PQ: does it perform for my actual application

Performance qualification is where your liquid class earns its place. PQ asks whether the system delivers correctly for the real thing: your liquid, your volumes, your labware, under your routine conditions. This is the stage that a validated liquid class directly supports, because the class is precisely the record of how that liquid was made to deliver accurately on that instrument. A PQ for a viscous reagent is, in effect, a demonstration that the liquid class for that reagent produces the right volume with acceptable variation, run the way you will actually run it.

  • Use the real liquid, or a validated surrogate, not water, because the whole point of PQ is application performance.
  • Test across the volumes and labware you use in production, including the low-volume end where behavior is most sensitive.
  • Run it under normal conditions and operators, since a qualification that only holds for the specialist on a good day is not a qualification of the routine.
  • Define the acceptance criteria before you start, so the result is a verdict and not a negotiation.

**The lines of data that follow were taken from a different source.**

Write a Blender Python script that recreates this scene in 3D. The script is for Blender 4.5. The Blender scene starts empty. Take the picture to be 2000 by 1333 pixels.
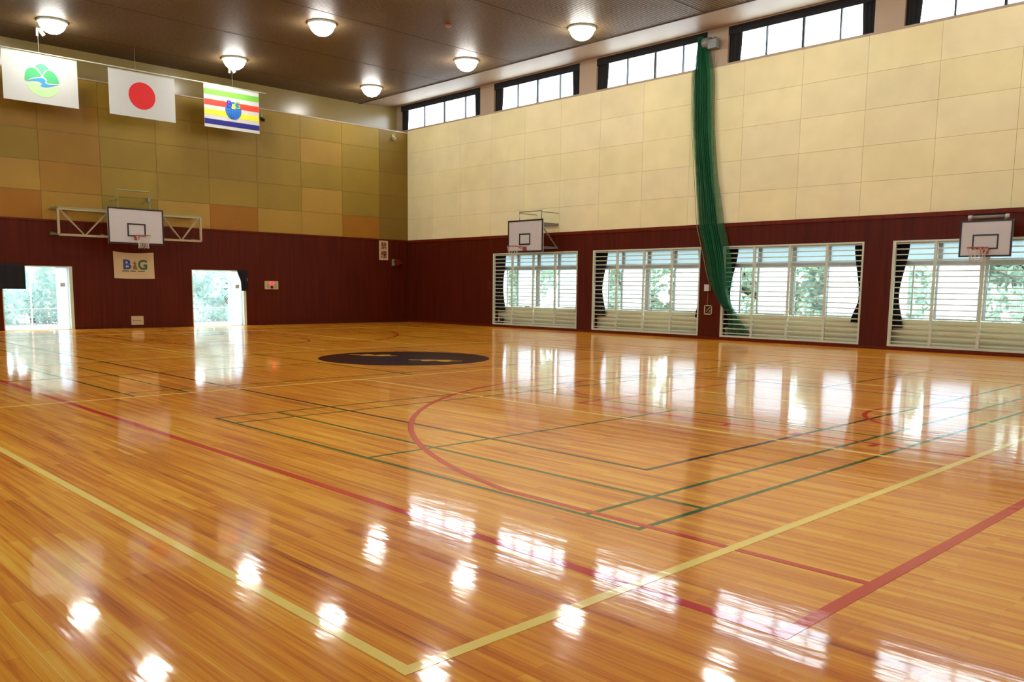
import bpy, bmesh, math, random
from math import sin, cos, pi, radians
from mathutils import Vector, Matrix
random.seed(7)
C = bpy.context.scene.collection
S = bpy.context.scene

# ------------------------------------------------------------------ camera
cam_d = bpy.data.cameras.new('camera')
cam = bpy.data.objects.new('camera', cam_d); C.objects.link(cam); S.camera = cam
F_PX, YAW, PITCH, ROLL = 1654.3, 2.37367581, -0.1237792, 0.01124678
cam_d.sensor_fit = 'HORIZONTAL'; cam_d.sensor_width = 36.0
cam_d.lens = F_PX / 2000 * 36.0
cam_d.shift_y = 103.77 / 2000          # the photo keeps more of the upper part of the lens image
cam_d.clip_start = 0.05; cam_d.clip_end = 400
_f = Vector((cos(YAW)*cos(PITCH), sin(YAW)*cos(PITCH), sin(PITCH)))
_r = _f.cross(Vector((0, 0, 1))).normalized(); _u = _r.cross(_f)
_r2 = _r*cos(ROLL) + _u*sin(ROLL); _u2 = -_r*sin(ROLL) + _u*cos(ROLL)
M = Matrix((_r2, _u2, -_f)).transposed().to_4x4(); M.translation = Vector((30.8707, -23.2424, 1.5248))
cam.matrix_world = M

# ------------------------------------------------------------------ world, exposure
SKY = 7.0
LAMP = 26.0
w = bpy.data.worlds.new('overcast_sky'); S.world = w; w.use_nodes = True
wn = w.node_tree; wn.nodes.clear()
bg = wn.nodes.new('ShaderNodeBackground'); wo = wn.nodes.new('ShaderNodeOutputWorld')
bg.inputs[0].default_value = (0.86, 0.95, 1.0, 1); bg.inputs[1].default_value = SKY
wn.links.new(bg.outputs[0], wo.inputs[0])
S.view_settings.view_transform = 'Standard'; S.view_settings.look = 'None'
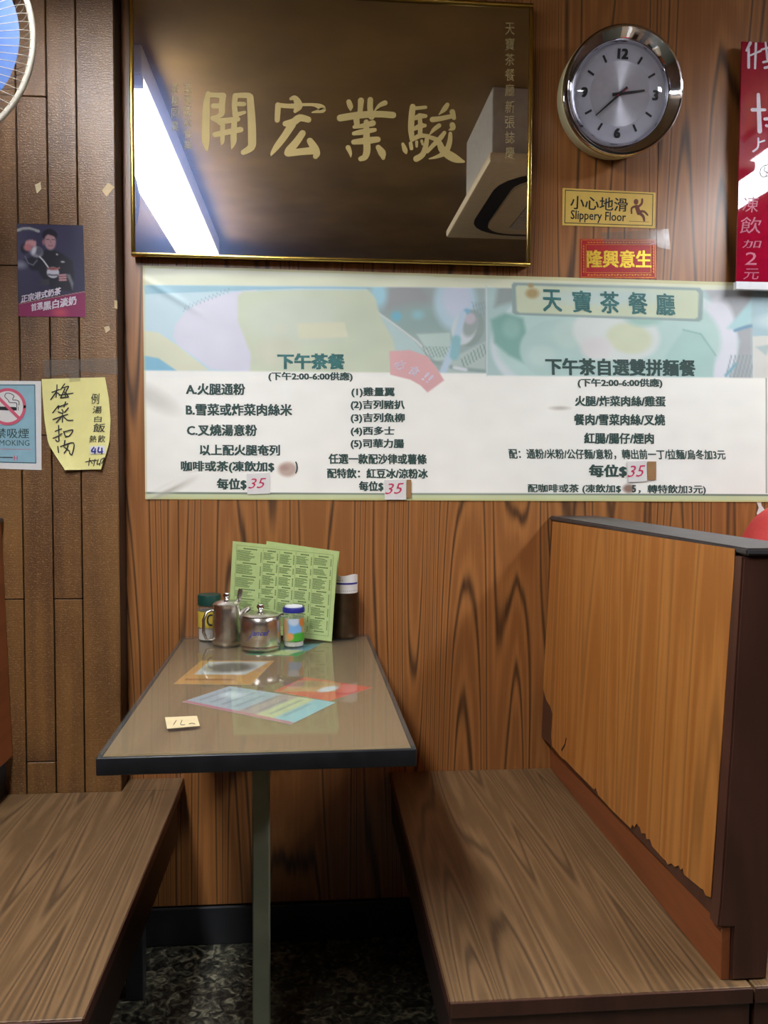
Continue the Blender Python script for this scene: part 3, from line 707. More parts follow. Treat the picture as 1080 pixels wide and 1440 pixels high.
for K, off_, sc_ in ((K1, (275, 120), 10.8), (K2, (375, 125), 12.0), (K3, (465, 130), 10.8), (K4, (560, 135), 10.8)):
    strokes('lettering', K, off_, sc_, frame_fn(MY+0.002), M['goldpaint'], ms, lift=0.0006)
def column(s, x, y0, y1, wpx, pl, mat, parent, bold=0.0, slant=0.0, name='lettering'):
    h = (y1-y0)/len(s)
    for i, ch in enumerate(s):
        yb = y0+h*(i+1)-h*0.12; xx = x+slant*i
        lettering(ch, pl, (xx-wpx/2, yb), (xx+wpx/2, yb), h*0.8, mat, parent, bold, name=name)
mg = frame_fn(MY+0.0018)
column('荃灣區飲食業', 264, 116, 212, 11, mg, M['faintgold'], ms)
column('茶樓同業', 246, 116, 186, 10, mg, M['faintgold'], ms)
column('天寶茶餐廳', 717, 30, 138, 13, mg, M['faintgold'], ms)
column('新張誌慶', 717, 140, 226, 13, mg, M['faintgold'], ms)

# ================================================================== WALL CLOCK
cc = on(872, 127, 1, -0.075); cr_ = 0.151
ck = empty('wall_clock', (cc[0], -0.001, cc[2])); ck.rotation_euler = (R(100), 0, 0); ck.location.y = -0.001-0.151*math.sin(R(10))   # local +z points into the room
tag(ck, 'round wall clock with a chrome bezel and silver dial, showing twenty to three', 'clock')
lathe('case', [(0, 0), (cr_*0.93, 0), (cr_*0.97, 0.004), (cr_*1.0, 0.05), (cr_*1.0, 0.062), (cr_*0.985, 0.066)], M['creamplastic'], ck, 72)
lathe('bezel', [(cr_*0.985, 0.060), (cr_*1.0, 0.066), (cr_*0.995, 0.074), (cr_*0.97, 0.079), (cr_*0.94, 0.080), (cr_*0.91, 0.076), (cr_*0.82, 0.067), (cr_*0.765, 0.056), (cr_*0.755, 0.048)], M['chrome'], ck, 96)
lathe('dial', [(0, 0.0475), (cr_*0.80, 0.0475), (cr_*0.80, 0.044), (0, 0.044)], M['dial'], ck, 96)
lathe('dial_centre', [(0, 0.0482), (cr_*0.50, 0.0482), (cr_*0.50, 0.0477)], M['brushed'], ck, 96)
def ckmesh(polys, mat, z=0.0490, name='mark', dz=0.001):
    bm = bmesh.new()
    for P in polys:
        a = [bm.verts.new((x, y, z)) for x, y in P]; b = [bm.verts.new((x, y, z+dz)) for x, y in P]
        bm.faces.new(b); bm.faces.new(a[::-1])
        for i in range(len(P)): bm.faces.new((a[i], a[(i+1) % len(P)], b[(i+1) % len(P)], b[i]))
    bmesh.ops.recalc_face_normals(bm, faces=bm.faces)
    return bobj(name, bm, mat, ck)
def bar(ang, r0, r1, w0, w1=None):
    a = R(ang); d = np.array([math.sin(a), math.cos(a)]); n = np.array([d[1], -d[0]]); w1 = w1 or w0
    return [tuple(d*r0-n*w0/2), tuple(d*r1-n*w1/2), tuple(d*r1+n*w1/2), tuple(d*r0+n*w0/2)]
for h in range(12):
    if h % 3: ckmesh([bar(h*30, cr_*0.53, cr_*0.65, 0.0052)], M['ink'], 0.0476, 'hour_mark')
for s_, a in (('12', 0), ('3', 90), ('6', 180), ('9', 270)):
    me = glyphs(s_, 0.06); co = np.empty(len(me.vertices)*3); me.vertices.foreach_get('co', co); co = co.reshape(-1, 3)
    mn, mx_ = co.min(0), co.max(0); s0 = 0.024/(mx_[1]-mn[1]); zz_ = co[:, 2]*1.0; co = (co-(mn+mx_)/2)*s0; co[:, 2] = zz_
    co[:, 0] += math.sin(R(a))*cr_*0.60; co[:, 1] += math.cos(R(a))*cr_*0.60; co[:, 2] = 0.0486+co[:, 2]*0.02
    me.vertices.foreach_set('co', co.ravel()); me.update(); link('numeral', me, M['ink'], ck)
ckmesh([bar(81, -0.02, 0.062, 0.0075, 0.004)], M['ink'], 0.0500, 'hour_hand')
ckmesh([bar(228, -0.022, 0.079, 0.0065, 0.003)], M['ink'], 0.0515, 'minute_hand')
ckmesh([bar(236, -0.022, 0.012, 0.0015)], M['redink'], 0.053, 'second_hand')
lathe('hub', [(0.0045, 0.0488), (0.0045, 0.0545), (0, 0.0545)], M['ink'], ck, 20)
lathe('glass', [(cr_*0.762, 0.056), (cr_*0.74, 0.060), (cr_*0.6, 0.0675), (cr_*0.35, 0.0725), (cr_*0.12, 0.0745), (0, 0.0747)], M['domeglass'], ck, 72)

# ================================================================== SLIPPERY FLOOR STICKER
def sheet(name, quad, y, mat, label, cat, th=0.0008):
    """a flat sheet on the wall at depth y; returns its empty and the plane function of its face"""
    P = [on(*q, 1, y) for q in quad]; c = sum(P)/len(P)
    t = empty(name, (c[0], y, c[2])); tag(t, label, cat)
    patch('sheet', quad, frame_fn(y), mat, t, th)
    return t, frame_fn(y, th+0.0003)
WY = -0.0006
sg, sp = sheet('warning_sticker', [(791, 264.5), (922, 271), (921, 321), (790.5, 317)], WY, M['yellowsign'], 'yellow slippery floor warning sticker below the clock', 'sticker')
lettering('小心地滑', sp, (801.5, 294), (882, 298), 19, M['ink'], sg, 0.012)
lettering('Slippery Floor', sp, (802, 312), (879.6, 315.5), 16.5, M['ink'], sg, 0.012)
s57 = lambda L_: [[(p[0], p[1], p[2]) for p in st_] for st_ in L_]
strokes('falling_figure', [[(706, 245, 36), (706, 255, 36)], [(755, 230, 16), (750, 265, 18), (715, 295, 20)], [(705, 285, 20), (672, 300, 15), (670, 342, 13)], [(712, 290, 34), (728, 340, 34)], [(728, 335, 26), (762, 365, 22), (771, 400, 16)], [(735, 328, 22), (770, 328, 18), (798, 356, 13)], [(650, 405, 3), (810, 412, 3)]],
        (770, 240), 5.684, sp, M['brownink'], sg)
def outline(name, quad, pl, w, mat, parent, lift=0.0):
    q = list(quad)+[quad[0]]
    return strokes(name, [[(a[0], a[1], w), (b[0], b[1], w)] for a, b in zip(q[:-1], q[1:])], (0, 0), 1, pl, mat, parent, lift=lift)
outline('border', [(795, 267.5), (918, 273.5), (917, 317.5), (794, 313.5)], sp, 0.9, M['ink'], sg)

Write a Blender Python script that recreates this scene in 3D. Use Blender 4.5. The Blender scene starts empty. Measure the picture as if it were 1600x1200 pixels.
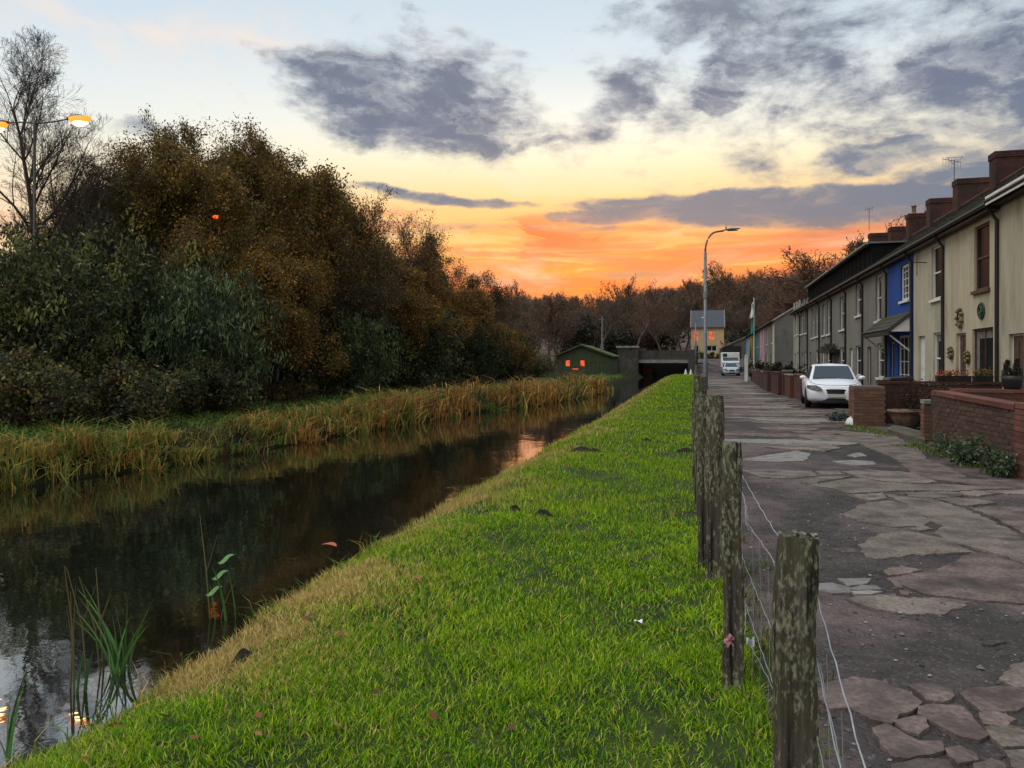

Keeping the qualification alive

Qualification is not a one-time event that a certificate on the wall preserves forever. It has to be maintained through change control and requalification: when the instrument is serviced in a way that could affect delivery, when the method changes, or on a periodic schedule, you revisit the relevant stage. This is why a liquid class that is versioned and dated is so valuable in a regulated setting. It lets you point at the exact version that was qualified, and it makes a later change a visible event that triggers a look at whether requalification is due.

IQ, OQ, and PQ are three questions in order: installed right, operates right, performs right for my job. A validated liquid class is most of the answer to the third one, which is the one your results actually depend on.